- [Exercise directions] Show all lines holding the string "objects".
═════ Data for this task
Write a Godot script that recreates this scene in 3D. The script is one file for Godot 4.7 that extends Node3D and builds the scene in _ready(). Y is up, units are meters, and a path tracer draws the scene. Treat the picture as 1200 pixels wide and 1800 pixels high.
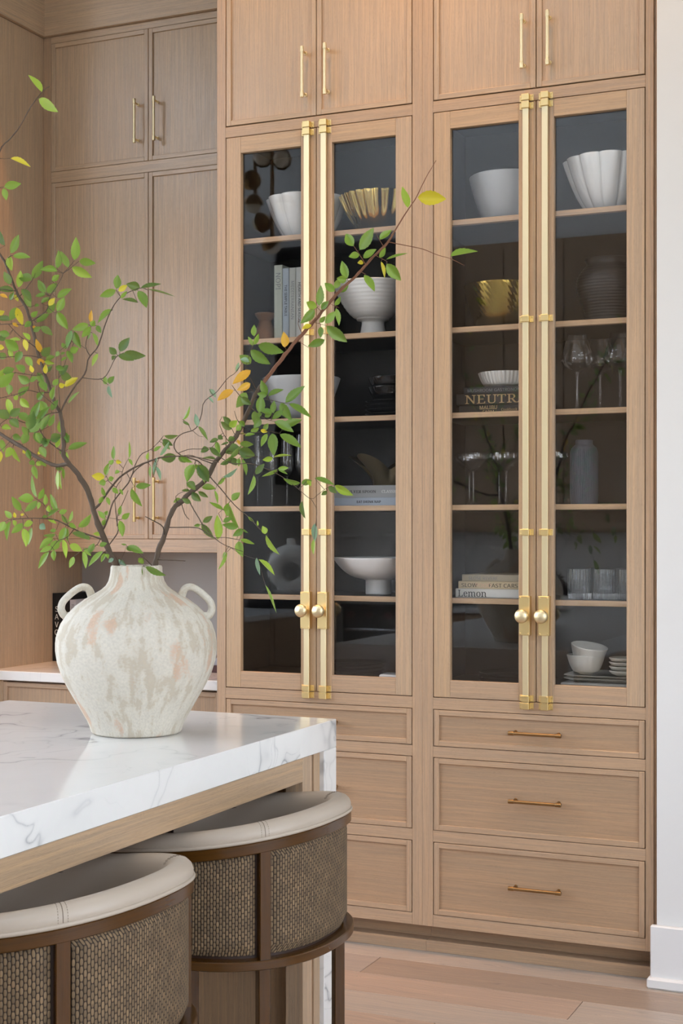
══════════
═════ Data for this task
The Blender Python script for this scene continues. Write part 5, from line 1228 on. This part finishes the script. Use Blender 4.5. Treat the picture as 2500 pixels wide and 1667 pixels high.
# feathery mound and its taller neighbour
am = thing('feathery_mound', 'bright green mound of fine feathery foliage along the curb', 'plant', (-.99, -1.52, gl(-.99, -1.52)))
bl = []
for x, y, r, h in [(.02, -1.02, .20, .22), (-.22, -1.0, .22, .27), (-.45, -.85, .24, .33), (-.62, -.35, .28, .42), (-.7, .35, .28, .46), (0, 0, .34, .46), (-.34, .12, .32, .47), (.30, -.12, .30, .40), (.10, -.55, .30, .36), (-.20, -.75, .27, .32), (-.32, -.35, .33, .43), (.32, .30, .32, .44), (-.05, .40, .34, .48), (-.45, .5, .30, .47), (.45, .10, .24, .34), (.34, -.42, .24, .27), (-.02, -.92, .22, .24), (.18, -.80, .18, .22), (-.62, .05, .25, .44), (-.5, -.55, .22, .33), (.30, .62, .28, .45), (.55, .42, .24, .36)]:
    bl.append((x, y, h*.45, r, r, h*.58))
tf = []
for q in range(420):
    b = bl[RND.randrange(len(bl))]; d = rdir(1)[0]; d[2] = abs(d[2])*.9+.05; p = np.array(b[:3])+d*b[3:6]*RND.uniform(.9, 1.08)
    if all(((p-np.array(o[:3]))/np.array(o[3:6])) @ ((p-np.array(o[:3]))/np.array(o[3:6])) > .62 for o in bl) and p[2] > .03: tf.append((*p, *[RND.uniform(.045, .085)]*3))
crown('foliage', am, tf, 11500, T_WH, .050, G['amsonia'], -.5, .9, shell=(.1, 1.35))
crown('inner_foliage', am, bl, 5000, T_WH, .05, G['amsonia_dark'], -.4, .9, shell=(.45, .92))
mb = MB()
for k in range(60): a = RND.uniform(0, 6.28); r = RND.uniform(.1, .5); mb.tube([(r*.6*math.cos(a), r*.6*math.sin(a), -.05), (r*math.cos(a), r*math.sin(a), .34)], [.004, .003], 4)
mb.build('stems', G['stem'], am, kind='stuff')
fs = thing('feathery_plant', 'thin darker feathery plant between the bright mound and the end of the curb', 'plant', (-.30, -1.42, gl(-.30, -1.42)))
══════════
═════ Data for this task
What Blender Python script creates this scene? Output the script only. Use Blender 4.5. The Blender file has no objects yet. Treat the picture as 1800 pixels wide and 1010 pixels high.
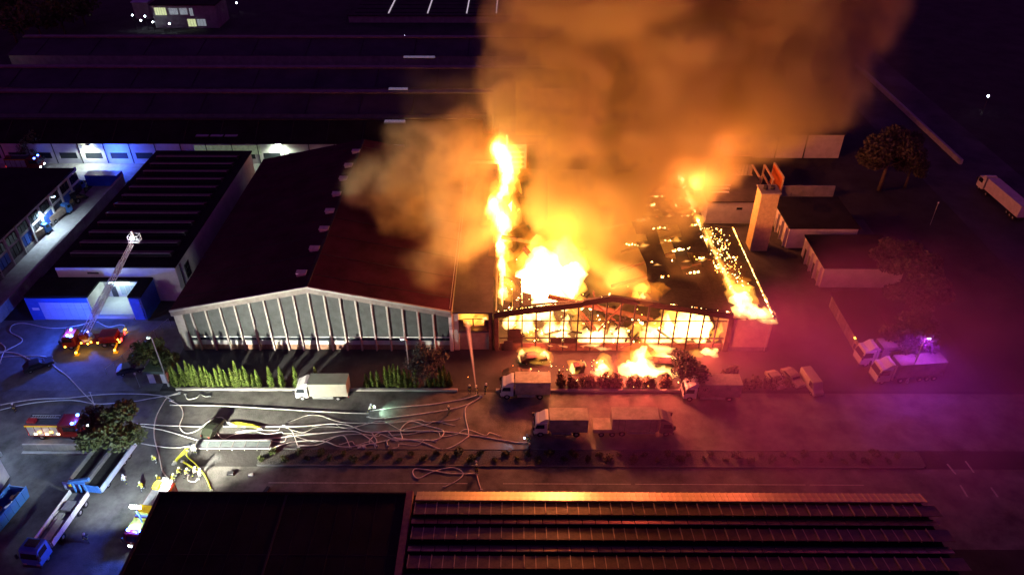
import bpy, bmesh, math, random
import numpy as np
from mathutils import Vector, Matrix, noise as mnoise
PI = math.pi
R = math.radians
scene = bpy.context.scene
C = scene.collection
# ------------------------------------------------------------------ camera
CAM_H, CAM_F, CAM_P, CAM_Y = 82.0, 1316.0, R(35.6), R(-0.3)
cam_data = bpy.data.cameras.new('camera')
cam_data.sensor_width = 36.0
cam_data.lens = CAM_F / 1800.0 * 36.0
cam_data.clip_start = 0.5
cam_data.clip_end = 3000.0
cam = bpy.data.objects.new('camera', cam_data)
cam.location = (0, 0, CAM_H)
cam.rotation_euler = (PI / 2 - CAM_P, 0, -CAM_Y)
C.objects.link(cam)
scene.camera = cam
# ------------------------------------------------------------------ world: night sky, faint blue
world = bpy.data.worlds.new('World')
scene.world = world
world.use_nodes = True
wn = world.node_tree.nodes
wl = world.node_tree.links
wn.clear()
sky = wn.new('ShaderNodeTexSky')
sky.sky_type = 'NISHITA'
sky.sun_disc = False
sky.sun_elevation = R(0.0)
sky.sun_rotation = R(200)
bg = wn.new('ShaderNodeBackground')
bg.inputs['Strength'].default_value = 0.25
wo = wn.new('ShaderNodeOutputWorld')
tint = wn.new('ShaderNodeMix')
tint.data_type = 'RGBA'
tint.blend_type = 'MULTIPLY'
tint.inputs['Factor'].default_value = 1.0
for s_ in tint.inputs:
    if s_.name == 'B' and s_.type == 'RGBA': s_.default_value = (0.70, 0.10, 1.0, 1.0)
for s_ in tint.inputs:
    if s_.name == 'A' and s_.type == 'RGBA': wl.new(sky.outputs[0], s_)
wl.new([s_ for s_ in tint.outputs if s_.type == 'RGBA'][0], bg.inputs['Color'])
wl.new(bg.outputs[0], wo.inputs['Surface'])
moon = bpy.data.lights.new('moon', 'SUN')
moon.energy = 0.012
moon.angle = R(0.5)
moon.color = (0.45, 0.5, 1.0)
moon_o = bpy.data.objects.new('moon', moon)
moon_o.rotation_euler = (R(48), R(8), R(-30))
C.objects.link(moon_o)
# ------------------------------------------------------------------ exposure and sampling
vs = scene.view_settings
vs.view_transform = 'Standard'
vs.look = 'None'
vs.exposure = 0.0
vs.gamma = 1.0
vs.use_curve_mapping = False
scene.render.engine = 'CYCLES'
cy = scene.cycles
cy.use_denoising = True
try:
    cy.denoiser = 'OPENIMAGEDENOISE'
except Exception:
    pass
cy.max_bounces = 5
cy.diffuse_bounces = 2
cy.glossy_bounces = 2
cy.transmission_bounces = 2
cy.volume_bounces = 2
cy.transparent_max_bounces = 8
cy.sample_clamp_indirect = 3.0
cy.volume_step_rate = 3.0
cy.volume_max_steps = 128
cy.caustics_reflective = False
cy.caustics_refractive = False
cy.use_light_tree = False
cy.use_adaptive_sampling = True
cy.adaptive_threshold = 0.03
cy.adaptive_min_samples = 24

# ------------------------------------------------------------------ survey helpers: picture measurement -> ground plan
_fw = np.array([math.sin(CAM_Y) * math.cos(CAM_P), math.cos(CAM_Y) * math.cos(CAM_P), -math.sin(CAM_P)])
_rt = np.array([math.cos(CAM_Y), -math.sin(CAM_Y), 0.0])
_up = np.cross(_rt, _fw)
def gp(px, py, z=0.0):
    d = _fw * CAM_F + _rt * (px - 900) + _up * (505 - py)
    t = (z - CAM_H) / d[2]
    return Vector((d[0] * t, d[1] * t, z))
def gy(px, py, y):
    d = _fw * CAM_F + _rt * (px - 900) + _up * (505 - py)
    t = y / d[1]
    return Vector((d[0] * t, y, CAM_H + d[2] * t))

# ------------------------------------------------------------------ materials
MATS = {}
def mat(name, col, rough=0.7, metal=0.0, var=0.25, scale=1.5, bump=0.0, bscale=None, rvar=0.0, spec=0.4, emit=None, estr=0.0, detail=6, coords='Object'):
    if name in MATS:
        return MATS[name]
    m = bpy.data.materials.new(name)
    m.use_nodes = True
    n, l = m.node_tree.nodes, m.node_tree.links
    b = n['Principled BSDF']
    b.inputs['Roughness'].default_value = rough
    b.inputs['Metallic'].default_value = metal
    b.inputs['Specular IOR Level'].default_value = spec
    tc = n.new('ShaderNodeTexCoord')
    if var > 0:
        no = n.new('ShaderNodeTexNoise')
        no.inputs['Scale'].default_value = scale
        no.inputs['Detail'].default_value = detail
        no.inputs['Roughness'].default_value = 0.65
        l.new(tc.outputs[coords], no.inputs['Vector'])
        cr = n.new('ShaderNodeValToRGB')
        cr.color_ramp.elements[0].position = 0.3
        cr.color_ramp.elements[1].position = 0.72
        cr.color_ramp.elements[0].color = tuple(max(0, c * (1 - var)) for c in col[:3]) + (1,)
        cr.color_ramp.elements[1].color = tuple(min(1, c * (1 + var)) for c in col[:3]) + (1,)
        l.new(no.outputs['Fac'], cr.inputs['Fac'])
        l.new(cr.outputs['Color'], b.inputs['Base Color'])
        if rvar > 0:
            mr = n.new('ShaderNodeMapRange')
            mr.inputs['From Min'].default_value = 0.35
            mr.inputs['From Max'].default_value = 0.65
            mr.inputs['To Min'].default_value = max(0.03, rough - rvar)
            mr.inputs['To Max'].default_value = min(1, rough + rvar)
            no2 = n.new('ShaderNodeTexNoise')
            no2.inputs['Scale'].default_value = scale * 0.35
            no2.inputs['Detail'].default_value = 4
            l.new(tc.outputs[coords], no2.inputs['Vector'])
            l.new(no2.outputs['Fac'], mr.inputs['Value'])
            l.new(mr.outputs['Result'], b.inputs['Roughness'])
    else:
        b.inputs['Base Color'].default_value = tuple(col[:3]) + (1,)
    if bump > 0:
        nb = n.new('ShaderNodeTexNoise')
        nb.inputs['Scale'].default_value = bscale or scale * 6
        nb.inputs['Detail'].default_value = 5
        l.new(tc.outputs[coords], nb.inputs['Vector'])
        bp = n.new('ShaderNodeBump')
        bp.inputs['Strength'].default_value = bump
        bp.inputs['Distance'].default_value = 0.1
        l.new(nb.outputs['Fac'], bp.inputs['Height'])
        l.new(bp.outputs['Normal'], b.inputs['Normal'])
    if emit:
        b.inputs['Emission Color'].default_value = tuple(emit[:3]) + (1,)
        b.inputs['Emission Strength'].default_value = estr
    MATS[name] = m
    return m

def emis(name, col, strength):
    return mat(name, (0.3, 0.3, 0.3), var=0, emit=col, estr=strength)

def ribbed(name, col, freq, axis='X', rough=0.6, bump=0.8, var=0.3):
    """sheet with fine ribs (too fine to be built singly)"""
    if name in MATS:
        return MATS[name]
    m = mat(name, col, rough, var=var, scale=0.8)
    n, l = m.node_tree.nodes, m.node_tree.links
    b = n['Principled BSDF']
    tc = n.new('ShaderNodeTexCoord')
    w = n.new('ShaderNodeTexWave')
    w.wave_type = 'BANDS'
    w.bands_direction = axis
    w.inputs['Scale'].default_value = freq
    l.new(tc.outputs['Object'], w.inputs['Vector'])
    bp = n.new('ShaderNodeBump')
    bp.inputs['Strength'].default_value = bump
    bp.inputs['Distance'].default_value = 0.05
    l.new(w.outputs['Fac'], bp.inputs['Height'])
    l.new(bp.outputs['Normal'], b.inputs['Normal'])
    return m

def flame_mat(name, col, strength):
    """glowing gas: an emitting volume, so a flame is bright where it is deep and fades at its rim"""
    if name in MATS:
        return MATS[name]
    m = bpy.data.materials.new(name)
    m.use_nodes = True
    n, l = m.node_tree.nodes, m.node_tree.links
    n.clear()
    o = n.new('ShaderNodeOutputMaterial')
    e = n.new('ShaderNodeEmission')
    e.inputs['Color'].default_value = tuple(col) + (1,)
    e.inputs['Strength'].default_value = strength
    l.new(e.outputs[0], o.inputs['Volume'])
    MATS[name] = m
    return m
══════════
- [Result for this task]
What Blender Python script creates this scene? Output the script only. Use Blender 4.5. The Blender file has no objects yet. Treat the picture as 1800 pixels wide and 1010 pixels high.
cam = bpy.data.objects.new('camera', cam_data)
C.objects.link(cam)
moon_o = bpy.data.objects.new('moon', moon)
C.objects.link(moon_o)